Accurate star chart for a specific date and location: stereographic projection of the sky over London with an altitude-azimuth grid and compass points
Stereographic chart with the optional altitude/azimuth grid and N/E/S/W compass marks.

The pipeline is classical positional astronomy:

  1. Local time → UTC → Julian Date (Fliegel–Van Flandern algorithm).
  2. Julian Date → Greenwich sidereal time → local sidereal time (IAU 1982 polynomial).
  3. Per star: J2000 right ascension/declination + your latitude + sidereal time → altitude and azimuth.
  4. Projection: everything above the horizon is mapped stereographically onto a disc — zenith at centre, horizon at the rim.

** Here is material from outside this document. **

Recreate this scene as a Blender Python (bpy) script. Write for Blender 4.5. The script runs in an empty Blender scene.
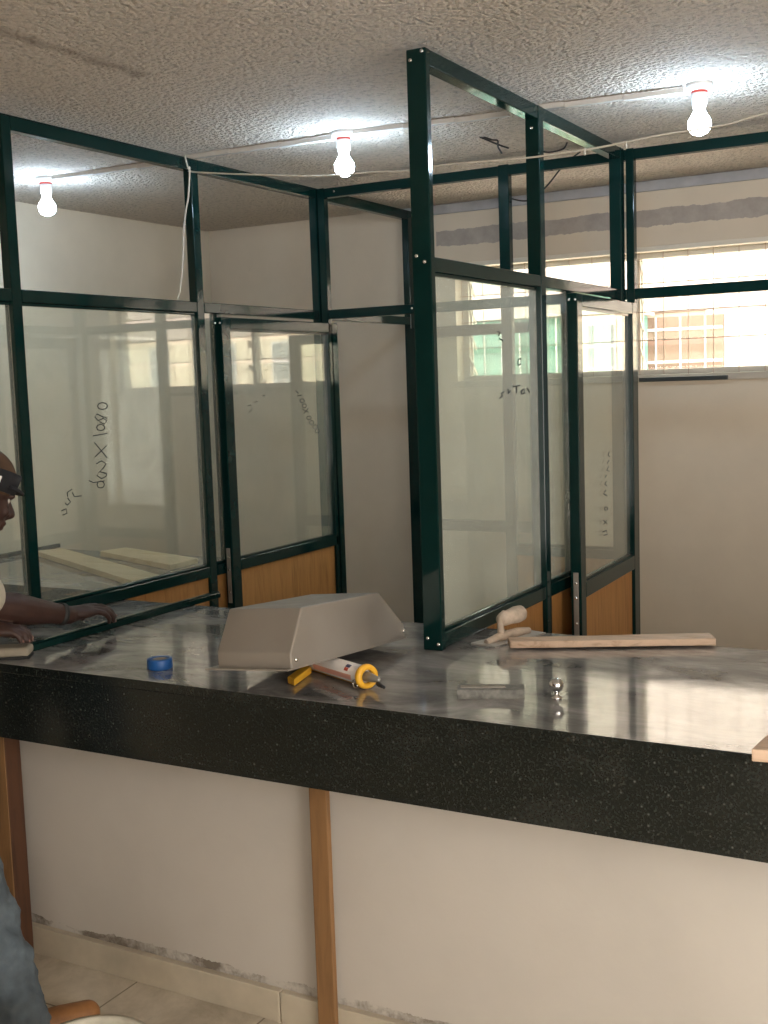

The chart includes the 1,630 stars of the Yale Bright Star Catalogue down to magnitude 5.0 with brightness-scaled, colour-tinted dots, 89 IAU constellation figures clipped at the horizon, compass points, an optional altitude grid, and name labels for the brightest stars visible from your spot.

Accuracy, stated plainly

How the map is computed

Your date, time and place are converted to a Julian Date and then to local sidereal time — the astronomer’s clock for “which way is the sky facing.” Each of the 1,630 stars in the Yale Bright Star Catalogue (every star brighter than magnitude 5.0, i.e. everything a good naked eye can see) is transformed to its altitude and azimuth at that exact moment, and everything above the horizon is projected onto the circular chart: zenith at the centre, horizon at the rim, north at the top — and east on the left, because a star map is read looking up, which mirrors east and west compared to a ground map.

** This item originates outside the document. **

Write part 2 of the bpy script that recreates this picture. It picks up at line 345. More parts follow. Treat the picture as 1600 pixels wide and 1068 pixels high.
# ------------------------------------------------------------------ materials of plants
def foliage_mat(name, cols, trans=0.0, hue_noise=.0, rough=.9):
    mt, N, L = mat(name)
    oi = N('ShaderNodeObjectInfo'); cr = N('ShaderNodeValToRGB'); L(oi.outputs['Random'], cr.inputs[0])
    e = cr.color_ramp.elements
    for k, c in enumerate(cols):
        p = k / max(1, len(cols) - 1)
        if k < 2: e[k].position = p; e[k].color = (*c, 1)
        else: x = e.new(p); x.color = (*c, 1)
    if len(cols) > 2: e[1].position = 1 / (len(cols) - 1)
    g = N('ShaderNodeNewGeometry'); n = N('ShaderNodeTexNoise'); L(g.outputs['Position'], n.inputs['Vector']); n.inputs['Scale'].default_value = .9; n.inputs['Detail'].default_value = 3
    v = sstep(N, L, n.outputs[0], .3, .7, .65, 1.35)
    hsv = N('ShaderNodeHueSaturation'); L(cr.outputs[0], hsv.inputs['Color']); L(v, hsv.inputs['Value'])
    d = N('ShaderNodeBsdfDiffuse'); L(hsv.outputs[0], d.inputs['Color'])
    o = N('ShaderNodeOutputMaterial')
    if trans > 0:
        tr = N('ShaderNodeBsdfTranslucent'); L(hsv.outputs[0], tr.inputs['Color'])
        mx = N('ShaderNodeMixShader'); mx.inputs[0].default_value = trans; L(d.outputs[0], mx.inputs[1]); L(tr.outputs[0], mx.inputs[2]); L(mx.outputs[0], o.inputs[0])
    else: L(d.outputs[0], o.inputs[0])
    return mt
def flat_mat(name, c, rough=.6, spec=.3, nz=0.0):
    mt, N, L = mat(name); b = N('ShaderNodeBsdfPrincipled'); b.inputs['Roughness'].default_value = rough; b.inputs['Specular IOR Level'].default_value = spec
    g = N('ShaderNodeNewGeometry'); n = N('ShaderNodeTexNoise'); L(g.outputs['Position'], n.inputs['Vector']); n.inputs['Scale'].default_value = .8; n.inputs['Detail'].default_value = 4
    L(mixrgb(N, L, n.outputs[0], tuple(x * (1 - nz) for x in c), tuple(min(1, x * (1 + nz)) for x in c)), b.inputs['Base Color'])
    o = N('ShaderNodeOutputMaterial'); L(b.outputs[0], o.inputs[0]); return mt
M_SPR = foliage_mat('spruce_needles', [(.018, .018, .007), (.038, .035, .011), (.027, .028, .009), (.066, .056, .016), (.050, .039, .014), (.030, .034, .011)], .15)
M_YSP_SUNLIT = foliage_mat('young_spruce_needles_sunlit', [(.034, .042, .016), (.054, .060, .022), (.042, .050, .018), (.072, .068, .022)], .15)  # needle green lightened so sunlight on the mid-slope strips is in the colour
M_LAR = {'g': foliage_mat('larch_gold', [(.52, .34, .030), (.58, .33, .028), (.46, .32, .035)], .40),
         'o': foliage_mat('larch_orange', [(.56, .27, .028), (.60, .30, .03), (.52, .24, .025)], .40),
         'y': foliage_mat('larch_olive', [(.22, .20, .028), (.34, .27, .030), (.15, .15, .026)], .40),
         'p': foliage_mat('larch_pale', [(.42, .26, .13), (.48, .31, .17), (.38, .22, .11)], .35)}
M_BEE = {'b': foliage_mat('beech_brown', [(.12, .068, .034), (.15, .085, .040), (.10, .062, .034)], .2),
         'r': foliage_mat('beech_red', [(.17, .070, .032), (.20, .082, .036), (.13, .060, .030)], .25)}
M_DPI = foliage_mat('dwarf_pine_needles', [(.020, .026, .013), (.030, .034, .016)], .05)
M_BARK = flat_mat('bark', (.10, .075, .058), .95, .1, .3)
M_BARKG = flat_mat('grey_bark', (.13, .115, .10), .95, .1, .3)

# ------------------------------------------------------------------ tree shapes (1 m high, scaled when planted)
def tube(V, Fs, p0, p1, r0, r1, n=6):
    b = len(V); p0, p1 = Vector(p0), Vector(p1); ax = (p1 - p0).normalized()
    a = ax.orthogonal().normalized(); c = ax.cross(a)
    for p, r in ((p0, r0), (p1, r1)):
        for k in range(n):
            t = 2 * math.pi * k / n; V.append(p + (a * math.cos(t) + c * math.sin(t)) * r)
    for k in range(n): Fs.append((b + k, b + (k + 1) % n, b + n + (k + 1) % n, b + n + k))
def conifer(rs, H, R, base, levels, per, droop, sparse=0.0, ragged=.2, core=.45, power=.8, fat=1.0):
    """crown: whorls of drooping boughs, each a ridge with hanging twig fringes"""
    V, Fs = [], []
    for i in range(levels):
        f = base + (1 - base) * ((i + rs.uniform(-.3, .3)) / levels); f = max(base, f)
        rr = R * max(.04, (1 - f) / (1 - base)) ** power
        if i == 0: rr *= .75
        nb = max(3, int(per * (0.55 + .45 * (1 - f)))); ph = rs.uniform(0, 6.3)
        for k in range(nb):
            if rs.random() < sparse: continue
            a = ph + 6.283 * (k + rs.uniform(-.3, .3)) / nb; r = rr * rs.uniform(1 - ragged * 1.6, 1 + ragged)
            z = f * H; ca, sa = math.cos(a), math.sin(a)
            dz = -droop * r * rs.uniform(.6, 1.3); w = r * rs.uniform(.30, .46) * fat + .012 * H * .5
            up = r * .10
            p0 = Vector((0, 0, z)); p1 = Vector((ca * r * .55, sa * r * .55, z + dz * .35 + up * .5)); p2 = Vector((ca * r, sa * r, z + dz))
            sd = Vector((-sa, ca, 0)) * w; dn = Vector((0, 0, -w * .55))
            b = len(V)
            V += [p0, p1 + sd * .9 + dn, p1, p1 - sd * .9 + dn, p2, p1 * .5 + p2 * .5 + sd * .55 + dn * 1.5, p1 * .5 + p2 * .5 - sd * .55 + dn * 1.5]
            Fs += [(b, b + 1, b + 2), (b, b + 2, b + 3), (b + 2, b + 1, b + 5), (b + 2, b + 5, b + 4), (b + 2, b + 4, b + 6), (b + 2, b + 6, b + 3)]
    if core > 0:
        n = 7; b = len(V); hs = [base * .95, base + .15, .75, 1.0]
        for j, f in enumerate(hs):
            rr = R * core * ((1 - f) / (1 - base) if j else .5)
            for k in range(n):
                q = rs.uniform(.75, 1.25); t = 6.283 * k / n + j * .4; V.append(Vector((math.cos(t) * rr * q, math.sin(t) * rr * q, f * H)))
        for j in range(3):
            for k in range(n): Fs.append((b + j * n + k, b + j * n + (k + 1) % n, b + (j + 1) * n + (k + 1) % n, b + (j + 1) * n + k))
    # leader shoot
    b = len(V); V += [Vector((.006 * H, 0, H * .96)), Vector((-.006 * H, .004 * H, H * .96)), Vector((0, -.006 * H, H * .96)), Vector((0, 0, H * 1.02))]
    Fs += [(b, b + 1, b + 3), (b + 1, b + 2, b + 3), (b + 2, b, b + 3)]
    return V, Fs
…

The 89 constellation figures are drawn with the same math and clipped at the horizon. Star dots are scaled by real brightness (magnitude) and tinted by star colour. Everything runs in your browser — nothing is uploaded, there is no account, and the page works offline once loaded.

Common questions

Which projection does the chart use?

Stereographic by default — it is conformal, so constellation shapes stay true even near the horizon. A linear azimuthal option (radius proportional to zenith distance) is one click away.

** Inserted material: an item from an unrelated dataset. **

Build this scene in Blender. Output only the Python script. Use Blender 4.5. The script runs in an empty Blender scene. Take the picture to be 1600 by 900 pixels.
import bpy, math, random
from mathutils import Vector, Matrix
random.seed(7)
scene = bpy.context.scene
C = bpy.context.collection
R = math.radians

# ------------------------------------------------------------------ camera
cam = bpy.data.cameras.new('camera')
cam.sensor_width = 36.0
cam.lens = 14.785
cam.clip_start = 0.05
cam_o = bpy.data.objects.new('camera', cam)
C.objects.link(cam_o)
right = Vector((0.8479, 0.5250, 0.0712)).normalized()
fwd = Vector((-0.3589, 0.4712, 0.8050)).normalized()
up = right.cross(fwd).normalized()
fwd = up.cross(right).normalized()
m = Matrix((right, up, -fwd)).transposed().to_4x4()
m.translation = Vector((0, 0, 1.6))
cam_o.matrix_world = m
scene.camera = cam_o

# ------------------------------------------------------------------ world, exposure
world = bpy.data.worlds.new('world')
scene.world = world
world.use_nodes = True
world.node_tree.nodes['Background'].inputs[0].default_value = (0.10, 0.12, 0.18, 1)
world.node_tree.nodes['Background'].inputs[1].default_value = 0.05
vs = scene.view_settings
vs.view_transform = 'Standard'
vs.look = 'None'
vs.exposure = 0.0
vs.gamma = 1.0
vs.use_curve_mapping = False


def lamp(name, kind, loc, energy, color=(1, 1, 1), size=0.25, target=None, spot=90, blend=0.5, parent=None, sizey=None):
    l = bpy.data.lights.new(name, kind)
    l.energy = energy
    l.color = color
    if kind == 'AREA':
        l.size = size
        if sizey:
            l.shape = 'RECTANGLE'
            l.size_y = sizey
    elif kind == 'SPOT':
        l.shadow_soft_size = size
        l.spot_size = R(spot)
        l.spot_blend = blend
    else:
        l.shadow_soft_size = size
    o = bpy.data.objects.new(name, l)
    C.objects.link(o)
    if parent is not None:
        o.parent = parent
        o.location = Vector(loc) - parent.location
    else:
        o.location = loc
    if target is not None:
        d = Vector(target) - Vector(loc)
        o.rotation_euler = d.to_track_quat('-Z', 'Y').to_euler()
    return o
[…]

Why are east and west swapped compared with a normal map?

Because you read a star chart looking up. Hold a ground map overhead and its east/west flip; star charts are drawn pre-flipped so the chart matches the sky when raised. North stays at the top, east goes left.

Can I check the result against something?

Yes — enter tonight, your city, and the current hour, then compare with the actual sky or any planetarium app. Polaris should sit at an altitude equal to your latitude, due north.